The FLA is responsible for conducting reviews of factories by visiting the sites and observing working conditions to ensure companies are not discriminating against minority or female employees, employing children or using violence to control employees, among many other concerns.

The FLA is a flawed organization despite its seemingly noble purpose. The FLA has come under fire for poor reporting habits, ignoring reports of rights abuses and systemic conflicts of interest.

The Board of Directors even includes representatives from those companies being monitored for labor violations. Allowing companies to monitor their own labor abuses is like allowing players to call the fouls they make on other players. This may be fine for a pick-up game in the community court, but at the level of a global and wealthy corporation like Nike (think Final Four of the NCAA tournament) outside referees are needed.

Now, if those referees also happen to be employed by oh, let’s say, the University of Louisville, could anyone be really sure a fair game had been played?

But the FLA isn’t monitoring a game, they are responsible for ensuring real human beings are not abused simply because they are poor.

As Kentucky’s flagship institution and a leader in college sports, UK has an opportunity to set the standard for how universities do “good” business.

The FLA does not work and we should not be spending money on a failing system. Even our competitors, like U of L, UNC and Auburn are using a different method: the Worker Rights Consortium.

Rather than being led by corporate representatives, the WRC is led by students, experts in international and labor law and representatives of charitable organizations.
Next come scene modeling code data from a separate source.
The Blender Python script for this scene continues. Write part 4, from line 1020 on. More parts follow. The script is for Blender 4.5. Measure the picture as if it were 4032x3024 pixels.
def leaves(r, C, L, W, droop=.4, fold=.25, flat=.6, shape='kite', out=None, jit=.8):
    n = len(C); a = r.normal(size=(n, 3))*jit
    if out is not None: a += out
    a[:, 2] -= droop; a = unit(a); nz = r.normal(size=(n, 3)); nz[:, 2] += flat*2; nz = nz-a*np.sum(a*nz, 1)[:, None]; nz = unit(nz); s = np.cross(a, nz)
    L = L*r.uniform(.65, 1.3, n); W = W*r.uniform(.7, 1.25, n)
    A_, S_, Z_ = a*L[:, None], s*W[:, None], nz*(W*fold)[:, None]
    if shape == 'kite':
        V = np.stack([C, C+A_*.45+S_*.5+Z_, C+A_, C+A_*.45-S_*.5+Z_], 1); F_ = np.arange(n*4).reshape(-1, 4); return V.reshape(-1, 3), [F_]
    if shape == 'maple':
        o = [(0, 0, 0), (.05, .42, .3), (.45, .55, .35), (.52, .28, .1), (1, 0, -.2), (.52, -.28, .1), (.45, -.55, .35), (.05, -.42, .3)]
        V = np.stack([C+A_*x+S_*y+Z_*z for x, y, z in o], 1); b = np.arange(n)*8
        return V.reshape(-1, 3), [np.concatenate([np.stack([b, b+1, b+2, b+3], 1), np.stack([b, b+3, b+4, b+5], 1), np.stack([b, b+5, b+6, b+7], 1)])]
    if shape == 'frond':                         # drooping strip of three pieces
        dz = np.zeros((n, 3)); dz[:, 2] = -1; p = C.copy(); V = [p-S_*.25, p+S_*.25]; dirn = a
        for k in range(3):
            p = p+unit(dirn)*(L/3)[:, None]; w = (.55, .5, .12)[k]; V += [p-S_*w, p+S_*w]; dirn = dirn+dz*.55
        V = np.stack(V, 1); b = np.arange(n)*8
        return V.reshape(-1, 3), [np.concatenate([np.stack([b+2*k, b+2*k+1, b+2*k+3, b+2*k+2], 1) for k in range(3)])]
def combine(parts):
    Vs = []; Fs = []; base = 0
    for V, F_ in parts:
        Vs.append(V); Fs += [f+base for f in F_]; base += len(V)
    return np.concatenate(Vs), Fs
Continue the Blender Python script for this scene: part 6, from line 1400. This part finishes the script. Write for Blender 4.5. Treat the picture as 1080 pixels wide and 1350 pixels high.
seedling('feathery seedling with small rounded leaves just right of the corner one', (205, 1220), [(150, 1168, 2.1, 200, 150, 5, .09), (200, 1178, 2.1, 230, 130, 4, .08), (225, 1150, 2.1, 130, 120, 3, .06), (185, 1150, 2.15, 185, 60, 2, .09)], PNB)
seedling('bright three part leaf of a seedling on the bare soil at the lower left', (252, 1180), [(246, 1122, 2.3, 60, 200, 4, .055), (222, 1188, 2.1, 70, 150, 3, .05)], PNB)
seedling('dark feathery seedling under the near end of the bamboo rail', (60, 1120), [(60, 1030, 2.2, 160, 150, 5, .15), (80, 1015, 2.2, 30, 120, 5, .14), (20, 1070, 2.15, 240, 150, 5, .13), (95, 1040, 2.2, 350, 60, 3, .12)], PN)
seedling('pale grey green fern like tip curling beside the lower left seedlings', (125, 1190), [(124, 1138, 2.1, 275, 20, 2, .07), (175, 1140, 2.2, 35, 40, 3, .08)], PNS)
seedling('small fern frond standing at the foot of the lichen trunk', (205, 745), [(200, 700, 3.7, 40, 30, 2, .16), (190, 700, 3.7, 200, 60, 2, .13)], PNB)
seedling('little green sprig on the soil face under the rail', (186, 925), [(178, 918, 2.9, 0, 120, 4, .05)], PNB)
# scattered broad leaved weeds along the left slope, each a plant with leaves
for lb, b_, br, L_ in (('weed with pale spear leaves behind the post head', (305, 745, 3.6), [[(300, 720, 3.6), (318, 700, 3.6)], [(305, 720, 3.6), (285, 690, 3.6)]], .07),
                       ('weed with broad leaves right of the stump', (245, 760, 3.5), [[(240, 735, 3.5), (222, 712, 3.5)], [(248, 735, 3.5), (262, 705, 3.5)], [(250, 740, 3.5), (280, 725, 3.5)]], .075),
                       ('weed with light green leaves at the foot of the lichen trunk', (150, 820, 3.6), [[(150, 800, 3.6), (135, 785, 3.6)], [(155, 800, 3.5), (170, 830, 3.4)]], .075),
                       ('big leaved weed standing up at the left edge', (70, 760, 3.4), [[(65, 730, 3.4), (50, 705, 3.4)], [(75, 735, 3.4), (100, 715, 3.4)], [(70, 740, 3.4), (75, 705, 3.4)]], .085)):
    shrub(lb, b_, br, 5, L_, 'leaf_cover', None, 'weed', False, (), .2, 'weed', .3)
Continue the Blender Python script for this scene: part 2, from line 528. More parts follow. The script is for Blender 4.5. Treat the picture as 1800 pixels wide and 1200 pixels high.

The WRC is a direct line between factories and universities, reducing lost and misleading information which plagues the FLA and would give UK the power to make informed decisions in our business practices.

As a student and a sports fan, I’m calling on our administrators and our Wildcat community to switch to the WRC and institute higher standards for UK’s partnerships.

We are on the road to having the best sports program in the nation and moving toward a “sweat”-free future is an essential part of that goal.